Ahmed Zühd'de ve Tayâlisî'nin Osman b. Affân'dan bildirdiğine göre Resûlullah (sallallahü aleyhi ve sellem) şöyle buyurmuştur: "Kişi, altında sığınacağı ev, katıksız ekmek, avretini örteceği giysi ve içeceği olan su dışında her türlü nimetten hesaba çekilir. Zira bunlar dışında olanlar üzerinde insanoğlunun bir hakkı yoktur. "

Ahmed, İbn Mâce, Hakîm et-Tirmizî Nevâdiru'l-Usûl'de ve İbn Merdûye, Muâz b. Abdillah el-Cühenî'den, o babasından, o da amcasından bildirir: Resûlullah (sallallahü aleyhi ve sellem) yanımıza çıktığında üzerinde yıkanma izleri vardı ve sevinçliydi. Biz onun ailesiyle bilikte olduğunu düşündük. " Resûlallah!

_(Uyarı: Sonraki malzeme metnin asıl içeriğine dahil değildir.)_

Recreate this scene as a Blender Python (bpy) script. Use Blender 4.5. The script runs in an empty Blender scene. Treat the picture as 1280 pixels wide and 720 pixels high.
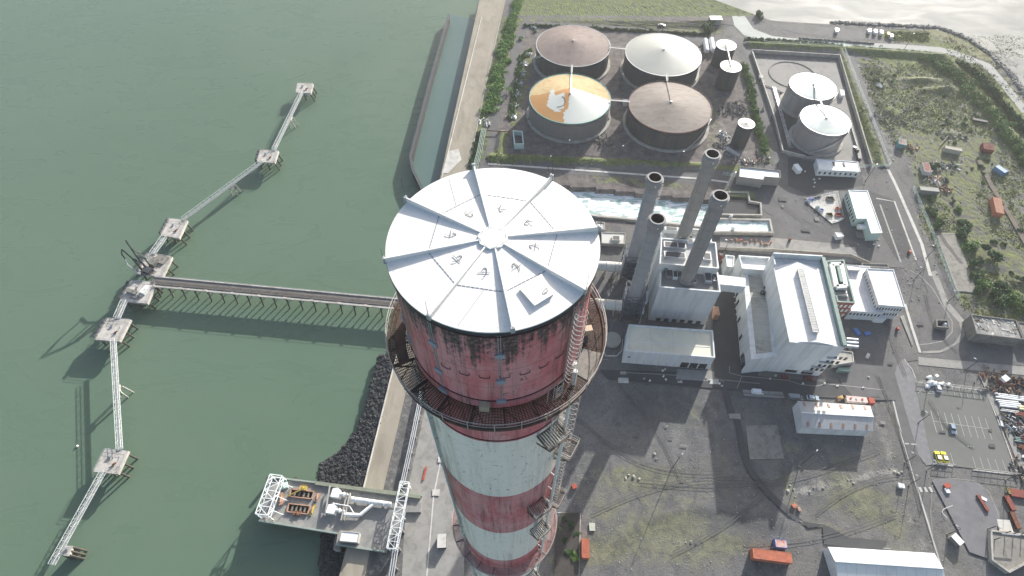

Seni sevinçli görüyoruz" dediğimizde, Allah Resûlü (sallallahü aleyhi ve sellem): "Doğrudur! Allah'a hamdolsun" karşılığını verdi. Sonra zenginlikten bahsetti ve: "Allah'a karşı takvalı olanlar için zenginliğin bir sakıncası olmaz. Takva sahibi olanlar için ise sıhhat, zenginlikten daha hayırlıdır. Sevinmek de nimettendir" buyurdu.

Abd b. Humeyd, İkrime'den bildirir: Ömer b. el-Hattâb cüzzamlı, kör, sağır ve dilsiz bir adamla karşılaştı. Yanındakilere: "Bu adamın üzerinde Yüce Allah'ın nimetlerinden bir şey görüyor musunuz?" diye sorunca, yanındakiler: "Hayır, görmüyoruz" karşılığını verdiler. Ömer: "Aksine var! Adamın eğilip bükülmeden kolay bir şekilde idrarını yapabildiğini görmüyor musunuz? Bu da Allah'ın nimetlerinden biridir" dedi.

Abd b. Humeyd'in bildirdiğine göre Hasan(-ı Basrî) şöyle demiştir: Bir şeyin lezzetle yenilip kolay bir şekilde de çıkması ne büyük bir nimettir. Zamanında bu kasabada bir kral yaşardı. Bu kral kölelerinden birinin su testisinin yanma gelip tası doldurması ve ayakta iken onu içmesini gördüğü zaman: "Keşke ben de senin gibi olabilseydim!" derdi. Zira bu kral susuzluk boğazını parça parça etmeden su içemezdi. İçtiği zaman da ölüm acıları çekerdi. Bir şeyin lezzetle yenilip kolay bir şekilde de çıkması ne büyük bir nimettir.

İbn Ebî Şeybe, İbn Mes'ûd'dan bildirir: "Kıyamet gününde insana üç tane defter sunulur. Bunların birinde iyilikleri, birinde elde ettiği nimetler, birinde de yaptığı kötülükler kayıtlıdır. İyiliklerinin kayıtlı olduğu defter, elde ettiği nimetlerin yazılı olduğu defterin karşılığı olur. Geriye kötülüklerin yazılı olduğu defter kalır ki bu konuda karar Yüce Allah'ındır. Dilerse bunlardan dolayı onu cezalandırır. Dilerse de onu bağışlar."

İbn Ebî Şeybe ve Hennâd, Bükeyr b. Utayk'tan bildirir: Saîd b. Cübeyr'e kâsede bal ikram ettim. Saîd bu kâseyi içtikten sonra: "Vallahi bundan dolayı hesaba çekileceğim!" dedi. "Neden?" diye sorduğumda, Saîd: "Çünkü içerken zevk aldım" dedi.